Comecei a ter alguns problemas sérios com infecções nos sinos, sinusites. Por causa dos problemas nos meus ouvidos, tive que tomar vários antibióticos enquanto estava viajando com a banda. Demorou um bom tempo até que eu retomasse o controle, eu me sinto ótimo agora, mas na época eu estava bem assustado. Porque eu uso meus ouvidos para trabalhar, pra tudo que eu faço. E as condições dos meus sinos estavam causando tantos problemas para as minhas orelhas que eu tive que parar de fazer turnês por um tempo.
E está curado?
Sim, eu fiz uma série de shows com a banda no último verão, fiz uma turnê na América do Norte e foi muito divertido.
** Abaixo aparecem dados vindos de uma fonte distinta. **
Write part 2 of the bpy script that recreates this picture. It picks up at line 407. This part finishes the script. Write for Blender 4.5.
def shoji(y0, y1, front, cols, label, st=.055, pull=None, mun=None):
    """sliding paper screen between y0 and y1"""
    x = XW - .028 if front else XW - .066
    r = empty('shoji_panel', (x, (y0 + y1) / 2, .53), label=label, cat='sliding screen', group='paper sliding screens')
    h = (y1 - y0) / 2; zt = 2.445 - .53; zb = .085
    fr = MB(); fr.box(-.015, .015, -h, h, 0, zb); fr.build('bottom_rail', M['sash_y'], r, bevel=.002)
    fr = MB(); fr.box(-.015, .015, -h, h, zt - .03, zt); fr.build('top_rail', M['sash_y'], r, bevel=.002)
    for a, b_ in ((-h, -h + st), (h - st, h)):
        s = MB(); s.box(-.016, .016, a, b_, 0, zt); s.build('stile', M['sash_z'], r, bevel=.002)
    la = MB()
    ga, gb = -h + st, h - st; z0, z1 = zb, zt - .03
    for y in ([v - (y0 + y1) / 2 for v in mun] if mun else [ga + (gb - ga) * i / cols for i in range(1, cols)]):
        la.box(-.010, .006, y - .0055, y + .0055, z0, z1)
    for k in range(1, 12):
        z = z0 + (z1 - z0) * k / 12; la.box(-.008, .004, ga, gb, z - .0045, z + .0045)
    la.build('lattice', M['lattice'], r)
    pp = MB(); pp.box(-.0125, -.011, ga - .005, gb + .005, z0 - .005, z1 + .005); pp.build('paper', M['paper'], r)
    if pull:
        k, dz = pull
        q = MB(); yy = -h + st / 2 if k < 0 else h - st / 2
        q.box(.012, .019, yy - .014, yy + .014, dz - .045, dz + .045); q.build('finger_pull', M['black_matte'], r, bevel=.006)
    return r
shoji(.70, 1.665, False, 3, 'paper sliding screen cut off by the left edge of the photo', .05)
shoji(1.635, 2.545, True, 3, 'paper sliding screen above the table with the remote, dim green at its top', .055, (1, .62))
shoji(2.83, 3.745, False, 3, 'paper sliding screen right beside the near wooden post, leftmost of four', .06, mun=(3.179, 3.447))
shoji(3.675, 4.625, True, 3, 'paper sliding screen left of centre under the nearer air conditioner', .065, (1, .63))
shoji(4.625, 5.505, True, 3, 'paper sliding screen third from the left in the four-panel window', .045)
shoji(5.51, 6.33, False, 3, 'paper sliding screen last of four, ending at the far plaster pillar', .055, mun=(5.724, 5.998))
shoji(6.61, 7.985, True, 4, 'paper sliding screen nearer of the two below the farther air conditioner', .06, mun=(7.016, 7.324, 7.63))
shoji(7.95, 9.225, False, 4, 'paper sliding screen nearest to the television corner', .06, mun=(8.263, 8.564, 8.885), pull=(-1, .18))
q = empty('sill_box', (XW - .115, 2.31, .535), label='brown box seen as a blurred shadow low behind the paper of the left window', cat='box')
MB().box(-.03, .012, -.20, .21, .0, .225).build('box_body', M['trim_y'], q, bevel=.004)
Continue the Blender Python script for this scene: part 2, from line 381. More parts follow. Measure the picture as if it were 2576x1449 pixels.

Começamos os ensaios em agosto e estamos ansiosos para a turnê do Version 2.0., acho que vai ser incrível.
E sobre o futuro do Garbage, vem um disco novo por aí, correto?
Sim, estamos gravando novas ideias de músicas para um outro disco. E estamos muito felizes, temos muitas ideias boas, estamos muito animados com isso. Nós provavelmente não vamos ter chance de finalizar isso até o final do ano, início de janeiro, mas esperamos lançar um disco novo no início do ano que vem.